--- What you will do ---
Output all of the data below exactly as given.

--- Data provided ---
----------------------------------------
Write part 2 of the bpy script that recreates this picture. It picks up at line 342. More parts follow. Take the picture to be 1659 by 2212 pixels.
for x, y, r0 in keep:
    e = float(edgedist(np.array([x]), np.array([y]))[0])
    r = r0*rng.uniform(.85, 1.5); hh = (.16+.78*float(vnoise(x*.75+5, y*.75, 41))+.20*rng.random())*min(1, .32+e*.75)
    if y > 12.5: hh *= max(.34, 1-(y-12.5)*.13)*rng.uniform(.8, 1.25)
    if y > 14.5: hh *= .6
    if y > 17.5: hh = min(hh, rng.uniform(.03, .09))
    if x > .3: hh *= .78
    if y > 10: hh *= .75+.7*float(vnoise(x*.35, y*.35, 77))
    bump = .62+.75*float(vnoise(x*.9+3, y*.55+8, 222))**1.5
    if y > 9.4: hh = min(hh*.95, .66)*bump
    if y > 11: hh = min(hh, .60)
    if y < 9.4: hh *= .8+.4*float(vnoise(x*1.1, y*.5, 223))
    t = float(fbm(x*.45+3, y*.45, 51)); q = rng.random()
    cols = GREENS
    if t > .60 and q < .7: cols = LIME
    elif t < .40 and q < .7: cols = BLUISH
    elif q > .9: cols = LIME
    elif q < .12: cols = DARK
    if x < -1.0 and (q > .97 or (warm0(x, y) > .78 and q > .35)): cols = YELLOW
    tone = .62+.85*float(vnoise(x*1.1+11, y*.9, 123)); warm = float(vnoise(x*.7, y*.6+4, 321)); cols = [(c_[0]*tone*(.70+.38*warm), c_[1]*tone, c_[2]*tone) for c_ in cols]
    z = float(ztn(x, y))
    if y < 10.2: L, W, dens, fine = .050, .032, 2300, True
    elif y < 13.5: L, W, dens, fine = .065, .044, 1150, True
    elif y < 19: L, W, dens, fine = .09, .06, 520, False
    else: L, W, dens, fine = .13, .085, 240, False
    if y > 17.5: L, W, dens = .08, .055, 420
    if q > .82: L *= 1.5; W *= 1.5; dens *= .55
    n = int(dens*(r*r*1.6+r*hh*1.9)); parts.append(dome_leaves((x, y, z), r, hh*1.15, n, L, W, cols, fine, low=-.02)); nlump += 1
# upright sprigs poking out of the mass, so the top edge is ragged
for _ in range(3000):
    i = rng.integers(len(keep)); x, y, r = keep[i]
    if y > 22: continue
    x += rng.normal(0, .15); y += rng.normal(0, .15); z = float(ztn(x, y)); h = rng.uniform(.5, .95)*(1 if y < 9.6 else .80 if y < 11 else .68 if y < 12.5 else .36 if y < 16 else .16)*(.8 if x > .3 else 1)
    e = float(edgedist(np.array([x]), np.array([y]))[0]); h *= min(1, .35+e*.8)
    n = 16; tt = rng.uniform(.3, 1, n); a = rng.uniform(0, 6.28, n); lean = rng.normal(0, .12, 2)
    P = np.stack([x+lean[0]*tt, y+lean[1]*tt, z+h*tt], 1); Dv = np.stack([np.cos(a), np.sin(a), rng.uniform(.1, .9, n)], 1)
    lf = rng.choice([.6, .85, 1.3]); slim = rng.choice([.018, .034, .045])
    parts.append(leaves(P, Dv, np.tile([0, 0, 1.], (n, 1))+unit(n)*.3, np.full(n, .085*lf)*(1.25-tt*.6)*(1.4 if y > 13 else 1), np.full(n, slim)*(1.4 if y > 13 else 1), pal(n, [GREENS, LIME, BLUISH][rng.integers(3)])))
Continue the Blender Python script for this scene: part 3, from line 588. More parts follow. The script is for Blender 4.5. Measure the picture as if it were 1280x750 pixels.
----------------------------------------
--- Output for this exercise ---
Write part 2 of the bpy script that recreates this picture. It picks up at line 342. More parts follow. Take the picture to be 1659 by 2212 pixels.
for x, y, r0 in keep:
    e = float(edgedist(np.array([x]), np.array([y]))[0])
    r = r0*rng.uniform(.85, 1.5); hh = (.16+.78*float(vnoise(x*.75+5, y*.75, 41))+.20*rng.random())*min(1, .32+e*.75)
    if y > 12.5: hh *= max(.34, 1-(y-12.5)*.13)*rng.uniform(.8, 1.25)
    if y > 14.5: hh *= .6
    if y > 17.5: hh = min(hh, rng.uniform(.03, .09))
    if x > .3: hh *= .78
    if y > 10: hh *= .75+.7*float(vnoise(x*.35, y*.35, 77))
    bump = .62+.75*float(vnoise(x*.9+3, y*.55+8, 222))**1.5
    if y > 9.4: hh = min(hh*.95, .66)*bump
    if y > 11: hh = min(hh, .60)
    if y < 9.4: hh *= .8+.4*float(vnoise(x*1.1, y*.5, 223))
    t = float(fbm(x*.45+3, y*.45, 51)); q = rng.random()
    cols = GREENS
    if t > .60 and q < .7: cols = LIME
    elif t < .40 and q < .7: cols = BLUISH
    elif q > .9: cols = LIME
    elif q < .12: cols = DARK
    if x < -1.0 and (q > .97 or (warm0(x, y) > .78 and q > .35)): cols = YELLOW
    tone = .62+.85*float(vnoise(x*1.1+11, y*.9, 123)); warm = float(vnoise(x*.7, y*.6+4, 321)); cols = [(c_[0]*tone*(.70+.38*warm), c_[1]*tone, c_[2]*tone) for c_ in cols]
    z = float(ztn(x, y))
    if y < 10.2: L, W, dens, fine = .050, .032, 2300, True
    elif y < 13.5: L, W, dens, fine = .065, .044, 1150, True
    elif y < 19: L, W, dens, fine = .09, .06, 520, False
    else: L, W, dens, fine = .13, .085, 240, False
    if y > 17.5: L, W, dens = .08, .055, 420
    if q > .82: L *= 1.5; W *= 1.5; dens *= .55
    n = int(dens*(r*r*1.6+r*hh*1.9)); parts.append(dome_leaves((x, y, z), r, hh*1.15, n, L, W, cols, fine, low=-.02)); nlump += 1
# upright sprigs poking out of the mass, so the top edge is ragged
for _ in range(3000):
    i = rng.integers(len(keep)); x, y, r = keep[i]
    if y > 22: continue
    x += rng.normal(0, .15); y += rng.normal(0, .15); z = float(ztn(x, y)); h = rng.uniform(.5, .95)*(1 if y < 9.6 else .80 if y < 11 else .68 if y < 12.5 else .36 if y < 16 else .16)*(.8 if x > .3 else 1)
    e = float(edgedist(np.array([x]), np.array([y]))[0]); h *= min(1, .35+e*.8)
    n = 16; tt = rng.uniform(.3, 1, n); a = rng.uniform(0, 6.28, n); lean = rng.normal(0, .12, 2)
    P = np.stack([x+lean[0]*tt, y+lean[1]*tt, z+h*tt], 1); Dv = np.stack([np.cos(a), np.sin(a), rng.uniform(.1, .9, n)], 1)
    lf = rng.choice([.6, .85, 1.3]); slim = rng.choice([.018, .034, .045])
    parts.append(leaves(P, Dv, np.tile([0, 0, 1.], (n, 1))+unit(n)*.3, np.full(n, .085*lf)*(1.25-tt*.6)*(1.4 if y > 13 else 1), np.full(n, slim)*(1.4 if y > 13 else 1), pal(n, [GREENS, LIME, BLUISH][rng.integers(3)])))
Continue the Blender Python script for this scene: part 3, from line 588. More parts follow. The script is for Blender 4.5. Measure the picture as if it were 1280x750 pixels.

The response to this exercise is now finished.